GOOD BIRDING

On the hunt for woodpeckers in Maine

Posted Aug. 29, 2014, at 8:09 a.m.
An American Three-toed Woodpecker
Bob Duchesne
An American Three-toed Woodpecker

I have accidentally made some woodpeckers famous. A couple of winters ago, I took a van-load of birders north into Maine’s working forest. It was a field trip sponsored by the Penobscot Valley Chapter of Maine Audubon. We had high hopes of finding a multitude of crossbills and finches that inhabit Maine’s spruce forests above Millinocket.

We didn’t find any. Many finches are irruptive, coming to Maine only when we have more food in the woods than Canada has. Finches often descend on an area and devour the cone crop over a period of time, moving on when the cones are gone. In this case, the finches had moved on and we contented ourselves with searching for other northern forest birds such as gray jays and boreal chickadees.

During our search, we tried a number of logging roads that are plowed in winter. While wandering down one road above the Telos checkpoint on North Maine Woods Association land, I noticed a stand of mature black spruce that had recently undergone selective harvesting. It’s just the kind of patch that Maine’s rarest woodpeckers love. We didn’t find any woodpeckers that day, but I made a mental note to revisit the area in 2014.

And thus I headed north in the dead of winter, Feb. 8 to be exact. I was barely out of the car when I heard a suspicious woodpecker drum. And then another.

The American three-toed woodpecker is a rare Maine breeder. It is closely related to the black-backed woodpecker, which is almost as rare. Both are denizens of northern spruce forests. The black-backed woodpecker can tolerate a mixed forest, as long as there is spruce available. I’ve seen them in the Bangor area and in Acadia National Park. The three-toed woodpecker is restricted almost entirely to black spruce habitat, and I’ve never seen one south of Millinocket. It is rarely reported.

Woodpeckers can often be identified by their drumming. Hairy woodpeckers drum faster than downy woodpeckers.
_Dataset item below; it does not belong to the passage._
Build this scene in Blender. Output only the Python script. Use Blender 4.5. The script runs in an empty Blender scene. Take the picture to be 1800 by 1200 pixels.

Pileated woodpecker drums are booming and accelerate. Northern flickers are booming and don’t accelerate. Yellow-bellied sapsucker drums are uneven and peter out.

Up north, drumming can be the key to finding rare woodpeckers. Black-backed woodpeckers and three-toed woodpeckers are similar in appearance, but the latter has white barring along the back; the black-backed woodpecker is completely dark. The black-backed woodpecker’s drum is similar to a hairy woodpecker, though perhaps a bit shorter. The three-toed drum is deeper, slower, and somewhat ragged. And that’s what I was hearing.

Unfortunately, this one was drumming several hundred yards down a logging trail, which was covered by almost two feet of snow. I slogged my way in and confirmed the presence of Maine’s rarest breeding woodpecker. Within an hour, I had noted a couple of other three-toed woodpeckers nearby. As winter progressed into spring, I escorted a few people to the site. Word spread. In early June, one of my guests risked life and limb to find the actual nest hole. Word spread farther.

Most people passing the checkpoints onto North Maine Woods Association lands are anglers and paddlers. In autumn, their numbers swell with hunters. Rarely do birders venture deep into Maine’s forest. Suddenly, people wearing binoculars were gladly paying the $7 day use fee and exploring the area near Chamberlain Lake. It became a source of merriment to the gatekeepers who didn’t realize that there were celebrity birds in their backyard until all these birders started showing up.

So, my secret is out. These rare woodpeckers depend on disturbed forest. They strip bark from dead and dying trees. Spruce stands that suffer from fire or beaver flooding have been the natural habitat of these woodpeckers since the ice age. Forestry operations can mimic natural disturbances. I travel the north woods a lot, and I keep an eye out for suitable patches of woodland. It’s my favorite kind of birding.

There are 3.5 million acres of North Maine Woods land and almost nobody explores it for birds. I’ve got it all to myself. I’m willing to share it with anyone who is willing to learn the rules of the road. Pull over and stop for all logging trucks coming from any direction. Don’t park in the road, especially around hills and corners. Don’t stop on bridges. Don’t block side roads even if they look unused. Don’t count on your cellphone getting you out of trouble.

And to the gatekeepers for whom my discovery provided a summer’s worth of merriment: you’re welcome.